**Written problem:**
Find the number of lines containing the string "follow" in the data. Answer with the number by itself.
━━━━━━━━━━━━━━━━
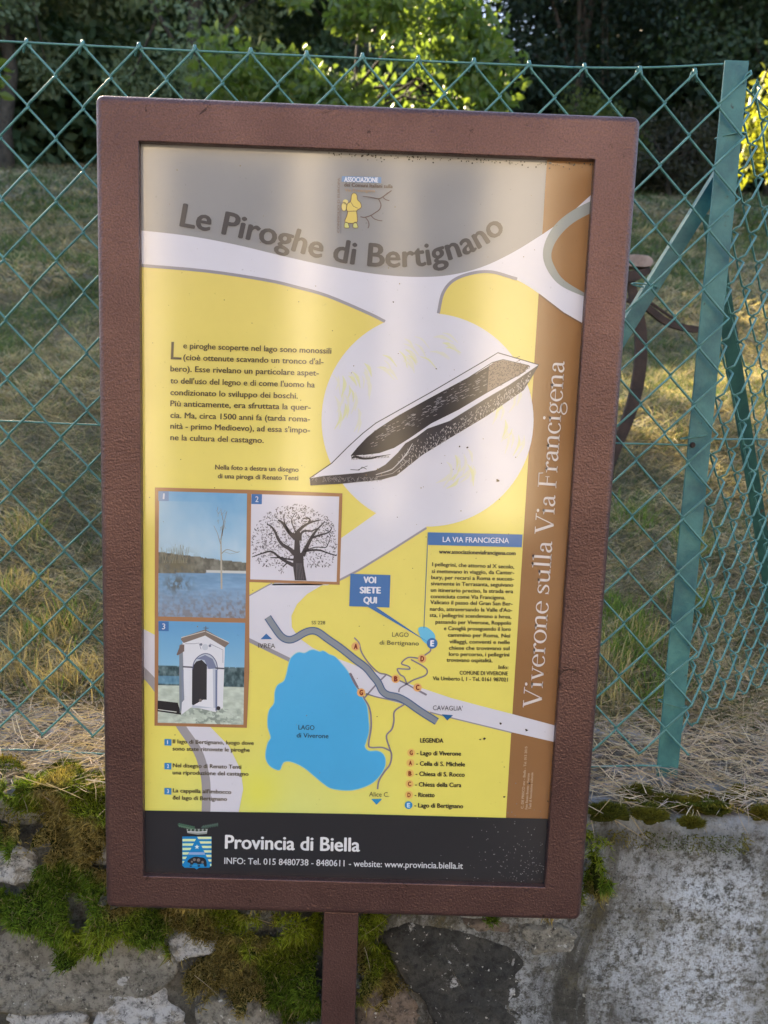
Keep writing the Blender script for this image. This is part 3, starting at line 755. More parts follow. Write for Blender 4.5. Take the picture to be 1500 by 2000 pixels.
# ------------------------------------------------------------------ fence
FY = 0.184
fence = empty('wire_mesh_fence', (0.45, FY, WALL_TOP))
tag(fence, 'green plastic coated chain link fence with a steel corner post along the wall top', 'fence')
W2, HD = 0.0362, 0.0783        # half the width and the full height of a diamond
ZT = 1.952
def wire_path(k, org, dx, ztop, rows, amp, wob, seed):
    """one zigzag wire of the mesh between columns k and k+1; dx = unit direction of the fence"""
    nrm = np.array([dx[1], -dx[0], 0])          # towards the viewer
    pts = []; left0 = (k % 2 == 0)
    A0 = W2 * k; A1 = W2 * (k + 1)
    nh = rows * 2
    for j in range(nh + 1):
        left = (j % 2 == 0) == left0
        s = (A0 - 0.0012) if left else (A1 + 0.0012)
        z = ztop - j * HD / 2
        if j == 0:
            s2 = s + (0.004 if left else -0.004)
            pts.append((s2 + (0.003 if left else -.003), z - 0.010, -0.004)); pts.append((s2, z + 0.001, -0.003)); pts.append((s, z + 0.0045, 0.0)); 
        pts.append((s, z, 0.0 if j else 0.002))
        if j < nh:
            # going down to the right lies behind, going down to the left lies in front
            sn = (A1 + 0.0012) if left else (A0 - 0.0012)
            zn = z - HD / 2; dep = -amp if left else amp
            for t in (0.10, 0.5, 0.90):
                pts.append((s + (sn - s) * t, z + (zn - z) * t, dep))
    P = np.array(pts)
    X = org[0] + dx[0] * P[:, 0]; Y = org[1] + dx[1] * P[:, 0]; Z = P[:, 1]
    Q = np.stack([X, Y, Z], 1) + nrm * P[:, 2:3]
    f = np.stack([vnoise(Q[:, 0] * 9 + seed, Q[:, 1] * 9, Q[:, 2] * 9, seed=c) - .5 for c in (101, 102, 103)], 1)
    g = np.stack([vnoise(Q[:, 0] * 3 + seed, Q[:, 1] * 3, Q[:, 2] * 3, seed=c) - .5 for c in (104, 105, 106)], 1)
    return Q + f * wob + g * wob * 1.6
def add_wire(P, name='mesh_wire', r=0.00158):
    mb = MB(); mb.tube(P, r, 6); return mb.build(name, M_WIRE, fence, smooth=True)
XC = float(on_y(1437, 140, FY)[0]); 
peak = on_y(1347, 143, FY)[0]                     # a peak of the mesh just left of the post
k0 = round((-0.70 - peak) / W2); k0 -= k0 % 2
k1 = int(math.ceil((0.452 - peak) / W2))
rng_f = np.random.default_rng(5)
for k in range(k0, k1):
    dr = 0
    add_wire(wire_path(k, (peak, FY - 0.017), (1, 0, 0), ZT, 12, 0.0022, 0.0032, 0.0))
# side run, turning away behind the post
A = np.array([0.462, FY + 0.0, 0]); B = on_z(1500, 1365, WALL_TOP); sd = np.array([B[0] - 0.463, B[1] - 0.198, 0]); sd /= np.linalg.norm(sd)
for k in range(0, 46):
    rows = 12
    P = wire_path(k, (A[0], A[1]), sd, ZT + 0.008, rows, 0.0058, 0.0075, 3.0)
    P[:, 2] = P[:, 2] + 0.012 * math.sin(k * .35)
    lowz = slope_z(P[:, 0], P[:, 1]) + 0.01
    P = P[P[:, 2] > np.maximum(lowz - .005, WALL_TOP + 0.004)]
    if len(P) > 6: add_wire(P)
def tension(a, b, sag=0.0, wob=0.0012, n=40, r=0.0014):
    t = np.linspace(0, 1, n)[:, None]; P = np.array(a) * (1 - t) + np.array(b) * t
    P[:, 2] -= sag * 4 * (t[:, 0] * (1 - t[:, 0])); P[:, 2] += wob * (vnoise(P[:, 0] * 12, P[:, 1] * 12, seed=9) - .5)
    mb = MB(); mb.tube(P, r, 6); return mb.build('tension_wire', M_WIRE, fence, smooth=True)
tension((-0.72, FY - .015, 1.9545), (0.24, FY - .015, 1.951), .001)
tension((0.24, FY - .015, 1.951), (0.437, FY - .012, 1.9635), .002)
tension((-0.72, FY - .012, 1.466), (0.437, FY - .006, 1.465), .002)
tension((-0.72, FY - .015, 0.988), (0.437, FY - .012, 0.99), .004, .006)
for z in (1.955, 1.475): tension((0.466, FY + .01, z), tuple(A[:2] + sd[:2] * 1.7) + (z + 0.02,), .01)
# corner post: an angle section, seen on its flat face
pt, pb = on_y(1436, 123, FY), on_y(1298, 1514, FY)
mb = MB(); hw = 0.0158
zt, zb = pt[2], WALL_TOP - 0.05
xt = pt[0] - 0.001; xb = pb[0]
def angle_bar(a, b, w, t, ax, ay):
    """L-section from a to b; ax, ay: directions of the two flanges"""
    a, b, ax, ay = (np.array(v, float) for v in (a, b, ax, ay))
    prof = [(0, 0), (w, 0), (w, t), (t, t), (t, w), (0, w)]
    V = [p + ax * u + ay * v for p in (a, b) for (u, v) in prof]
    m = MB(); m.add(V, [(0, 1, 7, 6), (1, 2, 8, 7), (2, 3, 9, 8), (3, 4, 10, 9), (4, 5, 11, 10), (5, 0, 6, 11), (5, 4, 3, 2, 1, 0), (6, 7, 8, 9, 10, 11)])
    return m
angle_bar((xb + hw, FY - .008, zb), (xt + hw, FY - .008, zt), 2 * hw, .0035, (-1, 0, 0), (0, 1, 0)).build('corner_post', M_POST, fence, bevel=.0006)
# the diagonal stays
a = on_y(1402, 330, FY + .03); b2 = on_y(1236, 598, FY + .03); d = (b2 - a) / np.linalg.norm(b2 - a); foot = a + d * ((WALL_TOP - 0.03 - a[2]) / d[2])
top_ = a - d * 0.02
nb = np.array([-d[2], 0, d[0]]); nb = nb if nb[0] < 0 else -nb
angle_bar(foot, top_, .020, .003, -nb, (0, 1, 0)).build('stay_bar', M_POST, fence, bevel=.0005)
c0 = np.array([0.468, FY + .022, 1.88]); q = on_y(1490, 968, 0.62)
fy2 = 0.60; q1 = on_y(1427, 560, 0.32); q2 = on_y(1488, 960, 0.50)
dd = (q2 - q1) / np.linalg.norm(q2 - q1); e1 = q1 - dd * ((q1[2] - 1.86) / dd[2]); e1 = q1 + dd * ((1.80 - q1[2]) / dd[2]); e2 = q2 + dd * ((0.96 - q2[2]) / dd[2])
angle_bar(e2, e1, .026, .003, (-1, 0, 0), (0, 1, 0)).build('stay_bar', M_POST_DARK, fence, bevel=.0005)
# binding wires round the post and the stay
def binding(px, Y, w=0.02, tilt=0.004):
    c = on_y(px[0], px[1], Y); t = np.linspace(0, 2 * np.pi, 20)
    P = np.stack([c[0] + w * np.cos(t), c[1] + 0.010 * np.sin(t) + .008, c[2] + tilt * np.cos(t)], 1)
    mb = MB(); mb.tube(P, .0011, 5, caps=False); mb.build('binding_wire', M_WIRE, fence, smooth=True)
binding((1432, 262), FY - .008); binding((1362, 853), FY - .008); binding((1318, 1378), FY - .008, .021, -.004); binding((1262, 556), FY + .02, .018, -.002)
mb = MB(); c = on_y(1353, 869, FY - .0095); t = np.linspace(0, 2 * np.pi, 10, endpoint=False)
mb.add([(c[0] + .004 * math.cos(u), c[1], c[2] + .004 * math.sin(u)) for u in t] + [(c[0] + .003 * math.cos(u), c[1] - .002, c[2] + .003 * math.sin(u)) for u in t],
       [(i, (i + 1) % 10, 10 + (i + 1) % 10, 10 + i) for i in range(10)] + [tuple(range(10, 20))])
mb.build('rivet', M_RUST, fence)

# ------------------------------------------------------------------ rusty implement in the field
def catmull(pts, n=8, closed=False):
    P = np.asarray(pts, float); out = []
    m = len(P)
    for i in range(m if closed else m - 1):
        p1, p2 = P[i], P[(i + 1) % m]
        p0 = P[(i - 1) % m] if (closed or i > 0) else 2 * p1 - p2
        p3 = P[(i + 2) % m] if (closed or i < m - 2) else 2 * p2 - p1
        for k in range(n):
            t = k / n
            out.append(0.5 * ((2 * p1) + (-p0 + p2) * t + (2 * p0 - 5 * p1 + 4 * p2 - p3) * t * t + (-p0 + 3 * p1 - 3 * p2 + p3) * t ** 3))
    if not closed: out.append(P[-1])
    return np.array(out)
IY = 1.25
impl = empty('farm_implement', (0.70, IY, 1.28))
tag(impl, 'old rusty iron farm implement with curved tines standing in the grass behind the sign', 'farm tool')
def flat_bar(name, px, ws, th, mat=M_RUST, dy=0.0):
    C = catmull([on_y(x, y, IY + dy) for x, y in px], 7); n = len(C)
    W = np.interp(np.linspace(0, 1, n), np.linspace(0, 1, len(ws)), ws)
    t = np.gradient(C, axis=0); t /= np.linalg.norm(t, axis=1)[:, None]
    s = np.stack([-t[:, 2], np.zeros(n), t[:, 0]], 1)
    V = []
    for i in range(n):
        for (u, v) in ((-.5, -.5), (.5, -.5), (.5, .5), (-.5, .5)): V.append(C[i] + s[i] * W[i] * u + np.array([0, th * v, 0]))
    F = [(4 * i + k, 4 * i + (k + 1) % 4, 4 * i + 4 + (k + 1) % 4, 4 * i + 4 + k) for i in range(n - 1) for k in range(4)] + [(3, 2, 1, 0), (4 * n - 4, 4 * n - 3, 4 * n - 2, 4 * n - 1)]
    return MB().add(V, F).build(name, mat, impl, bevel=.001)
flat_bar('curved_tine', [(1228, 540), (1240, 590), (1250, 640), (1251, 700), (1243, 760), (1225, 820), (1205, 868), (1185, 925), (1165, 990)], [.020, .030, .033, .034, .033, .029, .024], .014)
flat_bar('handle_bar', [(1225, 585), (1262, 600), (1300, 628), (1340, 641), (1385, 645), (1425, 650), (1440, 652)], [.014, .019, .019, .017, .014, .013], .014, dy=.02)
flat_bar('handle_bar', [(1228, 572), (1262, 586), (1300, 612), (1322, 626)], [.006, .007, .006], .008, dy=.05)
flat_bar('head_plate', [(1205, 512), (1235, 512), (1258, 514), (1268, 519)], [.028, .032, .030, .014], .05, M_RUST_PALE)
flat_bar('head_block', [(1205, 545), (1238, 540), (1266, 530)], [.030, .028, .014], .045)

# ------------------------------------------------------------------ sign: frame, post, panel
sign = empty('information_sign', (-0.02, 0.02, ROAD_Z))
tag(sign, 'tall information board with a yellow printed panel in a brown metal frame', 'information board')
oc = many_on_y([(185, 180), (1255, 226), (1135, 1800), (203, 1777)], 0.0)
ic = many_on_y([(272, 275), (1163, 312), (1065, 1730), (278, 1715)], 0.0)
OX0, OX1 = (oc[0, 0] + oc[3, 0]) / 2, (oc[1, 0] + oc[2, 0]) / 2
OZ1, OZ0 = (oc[0, 2] + oc[1, 2]) / 2, (oc[2, 2] + oc[3, 2]) / 2
IX0, IX1 = (ic[0, 0] + ic[3, 0]) / 2, (ic[1, 0] + ic[2, 0]) / 2
IZ1, IZ0 = (ic[0, 2] + ic[1, 2]) / 2, (ic[2, 2] + ic[3, 2]) / 2
print('frame', OX0, OX1, OZ0, OZ1, 'inner', IX0, IX1, IZ0, IZ1)
def corner_pts(cx, cz, a0, a1, R, d, n):
    return [(cx + max(R - d, 0.0002) * math.cos(a), cz + max(R - d, 0.0002) * math.sin(a)) for a in np.linspace(a0, a1, n)]
RAD = 0.0095
prof = [(0.0015, .036), (0, .034), (0, .0085), (.0006, .0055), (.0020, .0028), (.0042, .0010), (.0066, .0002), (.0086, 0.0)]
def ring_pts(kind, d, y, a0, a1, cx, cz): pass
cs = {'tl': (OX0 + RAD, OZ1 - RAD, 90, 180), 'bl': (OX0 + RAD, OZ0 + RAD, 180, 270), 'br': (OX1 - RAD, OZ0 + RAD, 270, 360), 'tr': (OX1 - RAD, OZ1 - RAD, 0, 90)}
inner = {'tl': (IX0, IZ1), 'bl': (IX0, IZ0), 'br': (IX1, IZ0), 'tr': (IX1, IZ1)}
def rail(c_a, c_b):
    """one mitred member of the frame from corner a to corner b (counter-clockwise)"""
    A_, B_ = cs[c_a], cs[c_b]
    V = []; npr = 0
    for (d, y) in prof:
        pa = corner_pts(A_[0], A_[1], math.radians((A_[2] + A_[3]) / 2 + .3), math.radians(A_[3]), RAD, d, 5)
        pb_ = corner_pts(B_[0], B_[1], math.radians(B_[2]), math.radians((B_[2] + B_[3]) / 2 - .3), RAD, d, 5)
        if d > RAD: pass
        V += [(x, y, z) for x, z in pa + pb_]
    # inner edge rows follow the opening, interpolated along the member
    n = 10
    (ax, az), (bx, bz) = inner[c_a], inner[c_b]
    for (t, y) in ((0.0012, 0.0), (0.0, 0.0010), (0.0, 0.022)):
        sx = (1 if ax < 0 else -1) ; 
        ca = (ax - math.copysign(t, ax - 0.0) * -1 if False else ax, az)
        pts = [(ax, az)] * 5 + [(bx, bz)] * 5
        cxm, czm = (IX0 + IX1) / 2, (IZ0 + IZ1) / 2
        V += [(x + math.copysign(t, x - cxm), y, z + math.copysign(t, z - czm)) for x, z in pts]
    m = len(prof) + 3
    F = []
    for r_ in range(m - 1):
        for k in range(n - 1): F.append((r_ * n + k, r_ * n + k + 1, (r_ + 1) * n + k + 1, (r_ + 1) * n + k))
    mb = MB(); mb.add(V, F)
    o = mb.build('frame_rail', M_FRAME, sign, smooth=False)
    bmm = o.data
    import bmesh
    q = bmesh.new(); q.from_mesh(bmm); bmesh.ops.remove_doubles(q, verts=q.verts, dist=1e-6); bmesh.ops.recalc_face_normals(q, faces=q.faces)
    # face the viewer
    big = max(q.faces, key=lambda f: f.calc_area())
    if big.normal.y > 0: bmesh.ops.reverse_faces(q, faces=q.faces)
    q.to_mesh(bmm); q.free()
    bmm.polygons.foreach_set('use_smooth', np.array([max(p.area, 0) < 0.004 for p in bmm.polygons]))
    return o
rail('tl', 'bl'); rail('bl', 'br'); rail('br', 'tr'); rail('tr', 'tl')
MB().box(OX0 + .003, OX1 - .003, .0225, .034, OZ0 + .003, OZ1 - .003).build('back_plate', M_FRAME, sign)
pc0, pc1 = on_y(632, 1800, 0.006), on_y(700, 1800, 0.006)
MB().box(pc0[0], pc1[0], .006, .006 + (pc1[0] - pc0[0]), ROAD_Z - 0.2, OZ0 + .001).build('support_post', M_FRAME, sign, bevel=.002)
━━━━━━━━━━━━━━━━
**Exercise answer:**
2